The Christian revelation identifies this eternal rationality as the Logos — the Word through whom all things were made (John 1:3). The Logos is not merely the first cause of the universe but its reason, its structure, its mathematical harmony. In Him, as the Apostle Paul said, “all things hold together” (Colossians 1:17).

To say 1 + 1 = 2 is therefore to utter something profoundly theological. We affirm, in miniature, that the universe operates according to unchanging reason; that reality itself is logical because its Creator is Logic Himself. Every equation, every symmetry, every law of physics is an echo of the divine mind.

This means that when a child learns arithmetic, she is not only discovering how to count — she is touching eternity. The symbols she writes on paper participate in truths older than stars, truths that were already true when no world yet existed, because they are thoughts in the eternal intellect of God.

In the end, mathematics becomes a form of worship — a silent doxology to the One whose rational nature upholds all things. The simplicity of 1 + 1 = 2 whispers a cosmic secret: that reason is not an accident, truth is not a convention, and the order of the universe is not self-explanatory. Behind every number and every law stands a Mind — infinite, intelligent, and good — who spoke, and the equations began to sing.

Endnotes

1. Augustine, Confessions, Book XI.

2. Augustine, De Libero Arbitrio, II.8.

3. Isaac Newton, Principia Mathematica, General Scholium (London: 1687).

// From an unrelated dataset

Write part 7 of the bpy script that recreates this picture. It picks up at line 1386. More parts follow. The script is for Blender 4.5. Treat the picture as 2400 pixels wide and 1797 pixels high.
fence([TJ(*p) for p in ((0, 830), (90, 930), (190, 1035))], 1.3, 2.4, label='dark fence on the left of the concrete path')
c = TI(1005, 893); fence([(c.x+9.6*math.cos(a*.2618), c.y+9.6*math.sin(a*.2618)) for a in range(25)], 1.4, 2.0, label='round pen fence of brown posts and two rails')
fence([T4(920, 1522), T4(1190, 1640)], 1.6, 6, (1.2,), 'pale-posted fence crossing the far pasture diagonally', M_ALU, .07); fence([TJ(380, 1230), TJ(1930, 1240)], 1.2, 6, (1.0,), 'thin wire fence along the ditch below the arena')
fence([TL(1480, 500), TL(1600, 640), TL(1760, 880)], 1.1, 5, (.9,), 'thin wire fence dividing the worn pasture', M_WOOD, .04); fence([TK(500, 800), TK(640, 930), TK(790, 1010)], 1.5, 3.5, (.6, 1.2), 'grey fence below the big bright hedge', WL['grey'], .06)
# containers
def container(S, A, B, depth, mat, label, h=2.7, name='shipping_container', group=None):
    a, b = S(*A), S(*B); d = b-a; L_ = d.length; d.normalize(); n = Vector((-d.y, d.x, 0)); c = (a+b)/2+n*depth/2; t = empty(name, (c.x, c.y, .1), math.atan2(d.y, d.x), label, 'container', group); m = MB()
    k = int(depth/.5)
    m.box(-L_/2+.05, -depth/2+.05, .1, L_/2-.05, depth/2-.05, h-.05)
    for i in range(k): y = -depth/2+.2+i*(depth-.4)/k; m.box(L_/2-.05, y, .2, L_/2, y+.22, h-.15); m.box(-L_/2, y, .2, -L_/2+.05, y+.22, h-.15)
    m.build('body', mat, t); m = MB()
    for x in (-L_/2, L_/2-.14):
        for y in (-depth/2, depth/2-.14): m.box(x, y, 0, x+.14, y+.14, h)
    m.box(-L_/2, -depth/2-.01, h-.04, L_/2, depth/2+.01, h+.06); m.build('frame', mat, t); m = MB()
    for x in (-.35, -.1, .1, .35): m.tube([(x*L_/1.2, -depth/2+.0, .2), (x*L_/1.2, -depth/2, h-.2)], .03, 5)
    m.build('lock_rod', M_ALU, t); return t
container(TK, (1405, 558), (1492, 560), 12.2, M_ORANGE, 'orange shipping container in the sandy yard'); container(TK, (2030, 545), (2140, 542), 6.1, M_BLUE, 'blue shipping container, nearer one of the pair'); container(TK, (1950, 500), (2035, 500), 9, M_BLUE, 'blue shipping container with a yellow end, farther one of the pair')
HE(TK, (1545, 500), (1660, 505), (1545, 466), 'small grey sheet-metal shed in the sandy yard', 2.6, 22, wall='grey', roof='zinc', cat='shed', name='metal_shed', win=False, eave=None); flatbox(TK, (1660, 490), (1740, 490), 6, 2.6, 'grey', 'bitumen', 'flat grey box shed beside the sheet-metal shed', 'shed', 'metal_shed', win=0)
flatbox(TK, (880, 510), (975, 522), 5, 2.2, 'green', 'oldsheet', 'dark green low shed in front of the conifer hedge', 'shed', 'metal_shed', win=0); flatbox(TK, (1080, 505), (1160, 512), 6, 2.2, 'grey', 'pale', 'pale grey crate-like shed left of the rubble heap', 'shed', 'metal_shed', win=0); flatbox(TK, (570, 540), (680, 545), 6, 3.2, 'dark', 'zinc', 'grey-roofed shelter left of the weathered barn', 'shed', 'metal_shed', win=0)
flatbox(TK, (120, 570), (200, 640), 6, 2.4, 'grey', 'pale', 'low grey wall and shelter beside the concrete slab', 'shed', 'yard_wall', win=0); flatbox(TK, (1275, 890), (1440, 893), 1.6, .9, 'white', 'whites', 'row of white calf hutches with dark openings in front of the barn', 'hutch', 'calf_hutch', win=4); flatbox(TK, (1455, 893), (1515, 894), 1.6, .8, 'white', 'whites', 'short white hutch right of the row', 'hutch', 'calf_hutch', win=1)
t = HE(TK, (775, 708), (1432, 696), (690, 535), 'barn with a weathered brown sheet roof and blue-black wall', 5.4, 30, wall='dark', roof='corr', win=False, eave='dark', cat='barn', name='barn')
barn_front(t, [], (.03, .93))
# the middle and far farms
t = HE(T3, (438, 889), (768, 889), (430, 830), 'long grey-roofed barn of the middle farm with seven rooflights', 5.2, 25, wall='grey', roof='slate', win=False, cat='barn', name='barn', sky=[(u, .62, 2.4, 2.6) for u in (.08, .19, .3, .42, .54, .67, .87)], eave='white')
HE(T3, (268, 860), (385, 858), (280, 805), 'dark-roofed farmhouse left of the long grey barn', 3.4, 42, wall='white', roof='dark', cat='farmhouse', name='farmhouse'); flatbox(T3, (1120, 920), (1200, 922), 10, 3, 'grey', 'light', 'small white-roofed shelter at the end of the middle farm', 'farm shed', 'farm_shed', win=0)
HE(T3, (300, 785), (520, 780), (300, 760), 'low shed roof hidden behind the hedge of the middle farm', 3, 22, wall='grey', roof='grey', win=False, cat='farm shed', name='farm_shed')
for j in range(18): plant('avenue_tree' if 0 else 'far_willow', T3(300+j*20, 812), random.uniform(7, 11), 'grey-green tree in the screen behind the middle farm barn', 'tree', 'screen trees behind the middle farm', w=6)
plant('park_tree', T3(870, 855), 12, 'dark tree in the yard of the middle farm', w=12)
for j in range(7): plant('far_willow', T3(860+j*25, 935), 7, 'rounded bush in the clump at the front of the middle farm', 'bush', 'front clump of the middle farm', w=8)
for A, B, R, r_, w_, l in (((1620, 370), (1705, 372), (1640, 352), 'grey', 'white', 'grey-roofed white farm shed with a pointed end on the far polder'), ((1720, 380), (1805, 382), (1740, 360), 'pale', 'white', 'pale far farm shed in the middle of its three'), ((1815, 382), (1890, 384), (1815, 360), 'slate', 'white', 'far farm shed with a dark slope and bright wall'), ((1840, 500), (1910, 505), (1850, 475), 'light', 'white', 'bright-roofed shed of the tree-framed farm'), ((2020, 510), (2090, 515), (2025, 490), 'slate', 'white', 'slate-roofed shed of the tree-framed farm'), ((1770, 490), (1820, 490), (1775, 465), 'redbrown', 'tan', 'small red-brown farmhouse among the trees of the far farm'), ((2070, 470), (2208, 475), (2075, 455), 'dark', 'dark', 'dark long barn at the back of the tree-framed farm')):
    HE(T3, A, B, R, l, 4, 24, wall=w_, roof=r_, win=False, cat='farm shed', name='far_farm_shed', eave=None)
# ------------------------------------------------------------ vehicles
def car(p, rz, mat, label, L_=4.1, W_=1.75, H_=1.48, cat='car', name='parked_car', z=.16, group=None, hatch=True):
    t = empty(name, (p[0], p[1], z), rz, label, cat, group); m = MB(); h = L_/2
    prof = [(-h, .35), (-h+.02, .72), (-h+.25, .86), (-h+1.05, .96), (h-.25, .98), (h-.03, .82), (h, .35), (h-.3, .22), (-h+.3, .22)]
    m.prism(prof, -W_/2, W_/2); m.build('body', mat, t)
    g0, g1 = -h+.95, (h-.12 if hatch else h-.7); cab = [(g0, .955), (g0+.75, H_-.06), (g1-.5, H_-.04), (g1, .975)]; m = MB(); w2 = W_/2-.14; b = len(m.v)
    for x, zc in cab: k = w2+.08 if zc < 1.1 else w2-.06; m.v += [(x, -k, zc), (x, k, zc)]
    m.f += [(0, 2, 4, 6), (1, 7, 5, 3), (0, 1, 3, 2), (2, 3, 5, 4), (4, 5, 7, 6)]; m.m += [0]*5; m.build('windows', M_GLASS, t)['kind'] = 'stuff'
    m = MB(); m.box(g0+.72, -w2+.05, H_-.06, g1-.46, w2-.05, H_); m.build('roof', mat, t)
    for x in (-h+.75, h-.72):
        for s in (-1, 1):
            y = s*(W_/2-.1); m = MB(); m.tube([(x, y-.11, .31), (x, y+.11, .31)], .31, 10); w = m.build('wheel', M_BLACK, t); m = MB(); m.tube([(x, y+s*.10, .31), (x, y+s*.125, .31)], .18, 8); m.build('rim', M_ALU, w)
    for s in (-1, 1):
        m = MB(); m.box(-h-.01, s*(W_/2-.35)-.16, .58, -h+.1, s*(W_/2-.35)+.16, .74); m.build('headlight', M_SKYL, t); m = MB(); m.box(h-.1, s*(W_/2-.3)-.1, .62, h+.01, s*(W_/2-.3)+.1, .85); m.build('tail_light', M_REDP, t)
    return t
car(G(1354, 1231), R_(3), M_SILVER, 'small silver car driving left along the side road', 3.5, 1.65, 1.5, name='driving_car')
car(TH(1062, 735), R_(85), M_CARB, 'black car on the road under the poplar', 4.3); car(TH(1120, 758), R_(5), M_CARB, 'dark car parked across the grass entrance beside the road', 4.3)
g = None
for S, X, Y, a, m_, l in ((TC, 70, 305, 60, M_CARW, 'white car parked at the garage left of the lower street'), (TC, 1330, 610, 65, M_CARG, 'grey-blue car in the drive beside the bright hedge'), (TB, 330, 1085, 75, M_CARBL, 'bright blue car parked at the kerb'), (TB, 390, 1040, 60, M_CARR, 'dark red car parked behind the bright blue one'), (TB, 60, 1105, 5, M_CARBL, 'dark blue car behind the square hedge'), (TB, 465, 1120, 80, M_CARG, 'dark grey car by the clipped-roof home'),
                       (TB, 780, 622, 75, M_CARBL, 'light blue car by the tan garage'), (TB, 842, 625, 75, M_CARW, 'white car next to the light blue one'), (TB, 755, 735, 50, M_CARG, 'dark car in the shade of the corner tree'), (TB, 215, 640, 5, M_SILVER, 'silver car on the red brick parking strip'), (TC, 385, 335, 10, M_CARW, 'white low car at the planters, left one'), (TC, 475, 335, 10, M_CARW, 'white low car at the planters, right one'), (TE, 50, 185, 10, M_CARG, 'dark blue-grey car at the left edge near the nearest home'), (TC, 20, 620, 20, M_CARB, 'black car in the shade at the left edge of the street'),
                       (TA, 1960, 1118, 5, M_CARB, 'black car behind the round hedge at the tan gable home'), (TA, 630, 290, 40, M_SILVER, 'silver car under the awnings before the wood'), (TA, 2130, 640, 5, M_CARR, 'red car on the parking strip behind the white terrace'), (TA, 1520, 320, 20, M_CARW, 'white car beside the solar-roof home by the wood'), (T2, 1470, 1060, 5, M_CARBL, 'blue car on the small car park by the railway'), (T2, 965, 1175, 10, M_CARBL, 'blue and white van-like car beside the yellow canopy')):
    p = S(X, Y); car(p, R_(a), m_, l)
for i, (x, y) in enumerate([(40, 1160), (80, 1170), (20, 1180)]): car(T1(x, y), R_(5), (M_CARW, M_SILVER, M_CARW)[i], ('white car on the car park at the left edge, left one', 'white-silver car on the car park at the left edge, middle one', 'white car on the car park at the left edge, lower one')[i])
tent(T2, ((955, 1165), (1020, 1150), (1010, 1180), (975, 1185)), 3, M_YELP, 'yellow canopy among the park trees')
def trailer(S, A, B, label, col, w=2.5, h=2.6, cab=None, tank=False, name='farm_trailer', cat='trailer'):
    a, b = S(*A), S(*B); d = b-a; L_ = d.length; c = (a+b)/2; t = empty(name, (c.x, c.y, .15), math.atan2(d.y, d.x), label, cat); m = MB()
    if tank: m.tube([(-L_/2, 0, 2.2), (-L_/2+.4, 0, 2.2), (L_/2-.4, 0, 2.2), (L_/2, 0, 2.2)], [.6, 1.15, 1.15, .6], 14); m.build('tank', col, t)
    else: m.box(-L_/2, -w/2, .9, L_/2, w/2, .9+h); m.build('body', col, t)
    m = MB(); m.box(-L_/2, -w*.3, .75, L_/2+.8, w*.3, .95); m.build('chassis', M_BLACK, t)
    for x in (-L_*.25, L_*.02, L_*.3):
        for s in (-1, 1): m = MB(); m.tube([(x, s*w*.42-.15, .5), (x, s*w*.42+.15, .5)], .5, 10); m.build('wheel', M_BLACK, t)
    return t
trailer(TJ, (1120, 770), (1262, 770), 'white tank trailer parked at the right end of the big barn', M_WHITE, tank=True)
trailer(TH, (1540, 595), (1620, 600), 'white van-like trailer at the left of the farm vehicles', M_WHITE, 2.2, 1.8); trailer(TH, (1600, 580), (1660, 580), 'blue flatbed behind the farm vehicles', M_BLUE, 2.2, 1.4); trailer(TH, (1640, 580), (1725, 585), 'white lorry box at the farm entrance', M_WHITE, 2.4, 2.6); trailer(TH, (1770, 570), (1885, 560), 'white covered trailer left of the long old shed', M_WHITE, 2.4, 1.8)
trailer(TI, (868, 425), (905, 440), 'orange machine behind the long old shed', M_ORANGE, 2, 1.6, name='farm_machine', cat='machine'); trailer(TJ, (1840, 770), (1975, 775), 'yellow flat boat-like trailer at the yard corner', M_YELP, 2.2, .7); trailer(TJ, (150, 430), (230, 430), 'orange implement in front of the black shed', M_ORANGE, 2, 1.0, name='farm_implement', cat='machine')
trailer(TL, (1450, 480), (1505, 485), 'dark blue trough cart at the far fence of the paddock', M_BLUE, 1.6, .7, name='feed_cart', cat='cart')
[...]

4. Roger Penrose, The Road to Reality (New York: Knopf, 2004), 11.

5. Alvin Plantinga, Does God Have a Nature? (Milwaukee: Marquette University Press, 1980), 3–4.

6. Paul Davies, The Mind of God (New York: Simon & Schuster, 1992), 169.

7. Alvin Plantinga, Where the Conflict Really Lies: Science, Religion, and Naturalism (Oxford: Oxford University Press, 2011), 312.

8. C.S. Lewis, Miracles (New York: Macmillan, 1947), 108.